From the
https://www.standard.co.uk By Ben Norum, 27 October 2016.
The Brookmill, Deptford: A Victorian boozer with foodie flair.
Deptford’s dining scene is still under development, but gradually
the gastro set are moving in. The Brookmill is very much part of
that march.
It comes from the team behind The Great North Wood gastropub in
Crystal Palace, and they’ve enlisted Olly Marlowe — formerly at The
Glasshouse in Mayfair and Chez Bruce in Clapham — to lead the
kitchen.
His top-end expertise are evident in many of the menu’s more
ambitious offerings, but equally shine when applied to pub grub at
its most classic.
The Brookmill’s burger, served in brioche and topped with melted
cheddar, is juicy and full-flavoured, while accompanying
triple-cooked chips have both the outer crunch and inner fluff
factors.
Refurbished: The pub has had a complete transformation.

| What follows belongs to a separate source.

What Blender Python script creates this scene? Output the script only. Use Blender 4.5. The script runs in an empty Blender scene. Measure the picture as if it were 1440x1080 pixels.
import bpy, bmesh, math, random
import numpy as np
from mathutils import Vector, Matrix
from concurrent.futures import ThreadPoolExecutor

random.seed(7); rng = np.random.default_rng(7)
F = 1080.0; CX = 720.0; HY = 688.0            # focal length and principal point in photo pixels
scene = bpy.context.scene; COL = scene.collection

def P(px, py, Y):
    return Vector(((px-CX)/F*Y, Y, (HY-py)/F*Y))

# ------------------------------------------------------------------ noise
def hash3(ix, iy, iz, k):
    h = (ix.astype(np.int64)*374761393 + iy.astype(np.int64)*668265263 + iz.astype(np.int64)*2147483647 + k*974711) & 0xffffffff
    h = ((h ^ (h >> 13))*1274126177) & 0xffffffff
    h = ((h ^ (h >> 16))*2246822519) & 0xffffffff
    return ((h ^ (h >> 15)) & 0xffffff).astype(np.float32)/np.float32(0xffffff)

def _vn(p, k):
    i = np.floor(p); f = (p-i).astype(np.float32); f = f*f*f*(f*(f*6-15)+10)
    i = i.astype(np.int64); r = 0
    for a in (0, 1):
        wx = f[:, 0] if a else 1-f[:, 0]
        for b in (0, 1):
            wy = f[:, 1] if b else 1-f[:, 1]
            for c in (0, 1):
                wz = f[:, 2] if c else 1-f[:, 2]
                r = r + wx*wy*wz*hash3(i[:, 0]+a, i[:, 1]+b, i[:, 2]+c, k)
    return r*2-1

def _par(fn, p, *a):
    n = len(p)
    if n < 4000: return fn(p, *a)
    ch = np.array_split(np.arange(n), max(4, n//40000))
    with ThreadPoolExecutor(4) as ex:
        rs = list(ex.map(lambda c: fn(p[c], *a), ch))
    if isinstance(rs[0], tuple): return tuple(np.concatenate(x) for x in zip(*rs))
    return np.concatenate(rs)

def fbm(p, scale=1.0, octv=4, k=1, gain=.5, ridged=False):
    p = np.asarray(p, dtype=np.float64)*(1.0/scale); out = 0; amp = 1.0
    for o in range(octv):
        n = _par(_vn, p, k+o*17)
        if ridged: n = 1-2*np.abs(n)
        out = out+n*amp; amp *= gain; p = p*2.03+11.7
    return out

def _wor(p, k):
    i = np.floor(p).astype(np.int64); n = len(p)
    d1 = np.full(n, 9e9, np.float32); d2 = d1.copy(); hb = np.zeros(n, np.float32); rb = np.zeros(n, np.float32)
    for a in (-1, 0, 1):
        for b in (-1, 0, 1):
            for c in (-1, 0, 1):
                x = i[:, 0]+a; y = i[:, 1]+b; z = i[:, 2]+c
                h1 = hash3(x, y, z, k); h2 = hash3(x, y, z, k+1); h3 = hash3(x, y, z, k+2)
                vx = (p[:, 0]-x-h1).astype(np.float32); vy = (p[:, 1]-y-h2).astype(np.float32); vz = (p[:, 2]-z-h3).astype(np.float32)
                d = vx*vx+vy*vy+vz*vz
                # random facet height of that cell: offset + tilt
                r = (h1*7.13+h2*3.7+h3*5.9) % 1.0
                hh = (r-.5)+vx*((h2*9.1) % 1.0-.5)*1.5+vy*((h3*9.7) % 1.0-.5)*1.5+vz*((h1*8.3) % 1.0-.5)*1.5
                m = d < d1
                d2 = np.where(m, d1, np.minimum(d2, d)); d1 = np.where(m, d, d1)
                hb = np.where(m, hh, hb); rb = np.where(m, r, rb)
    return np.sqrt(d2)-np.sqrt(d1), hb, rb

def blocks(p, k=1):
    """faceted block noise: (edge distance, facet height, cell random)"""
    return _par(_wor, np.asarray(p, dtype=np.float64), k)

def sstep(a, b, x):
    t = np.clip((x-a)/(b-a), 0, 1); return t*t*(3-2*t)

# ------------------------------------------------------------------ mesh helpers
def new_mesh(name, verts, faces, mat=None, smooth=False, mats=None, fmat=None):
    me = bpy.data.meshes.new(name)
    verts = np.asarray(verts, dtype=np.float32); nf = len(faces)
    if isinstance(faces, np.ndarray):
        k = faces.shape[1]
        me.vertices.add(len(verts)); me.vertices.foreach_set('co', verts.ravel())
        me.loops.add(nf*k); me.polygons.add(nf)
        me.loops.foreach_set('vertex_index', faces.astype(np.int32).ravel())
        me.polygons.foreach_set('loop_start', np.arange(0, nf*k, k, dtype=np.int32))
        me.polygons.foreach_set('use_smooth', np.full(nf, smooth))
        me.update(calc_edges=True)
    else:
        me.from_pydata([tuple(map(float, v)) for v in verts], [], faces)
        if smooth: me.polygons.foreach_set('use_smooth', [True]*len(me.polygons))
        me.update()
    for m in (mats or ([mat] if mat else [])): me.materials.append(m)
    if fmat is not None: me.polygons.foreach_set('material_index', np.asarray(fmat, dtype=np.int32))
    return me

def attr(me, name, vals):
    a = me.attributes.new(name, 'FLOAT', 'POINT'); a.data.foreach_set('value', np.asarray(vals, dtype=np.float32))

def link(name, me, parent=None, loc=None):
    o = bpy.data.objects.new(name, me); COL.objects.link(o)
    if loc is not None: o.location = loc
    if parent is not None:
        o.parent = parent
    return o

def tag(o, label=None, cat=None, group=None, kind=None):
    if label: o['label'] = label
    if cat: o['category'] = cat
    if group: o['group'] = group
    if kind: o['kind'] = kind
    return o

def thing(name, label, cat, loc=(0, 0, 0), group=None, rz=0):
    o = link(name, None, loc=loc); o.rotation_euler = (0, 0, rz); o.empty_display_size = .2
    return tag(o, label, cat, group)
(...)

Truffled polenta with wild mushrooms and sage is another success.
Rich and creamy, it is an inventive vegetarian offering that may
tempt its fair share of carnivores.
But if truffled polenta in a Deptford pub sounds a little too much
like a cat call for anti-gentrification marches, rest assured. The
Brookmill is very much a proper pub too.
It serves an excellent sausage roll, and several other snacks for
less than a fiver (OK, so the truffled brie on toast is a tad posh).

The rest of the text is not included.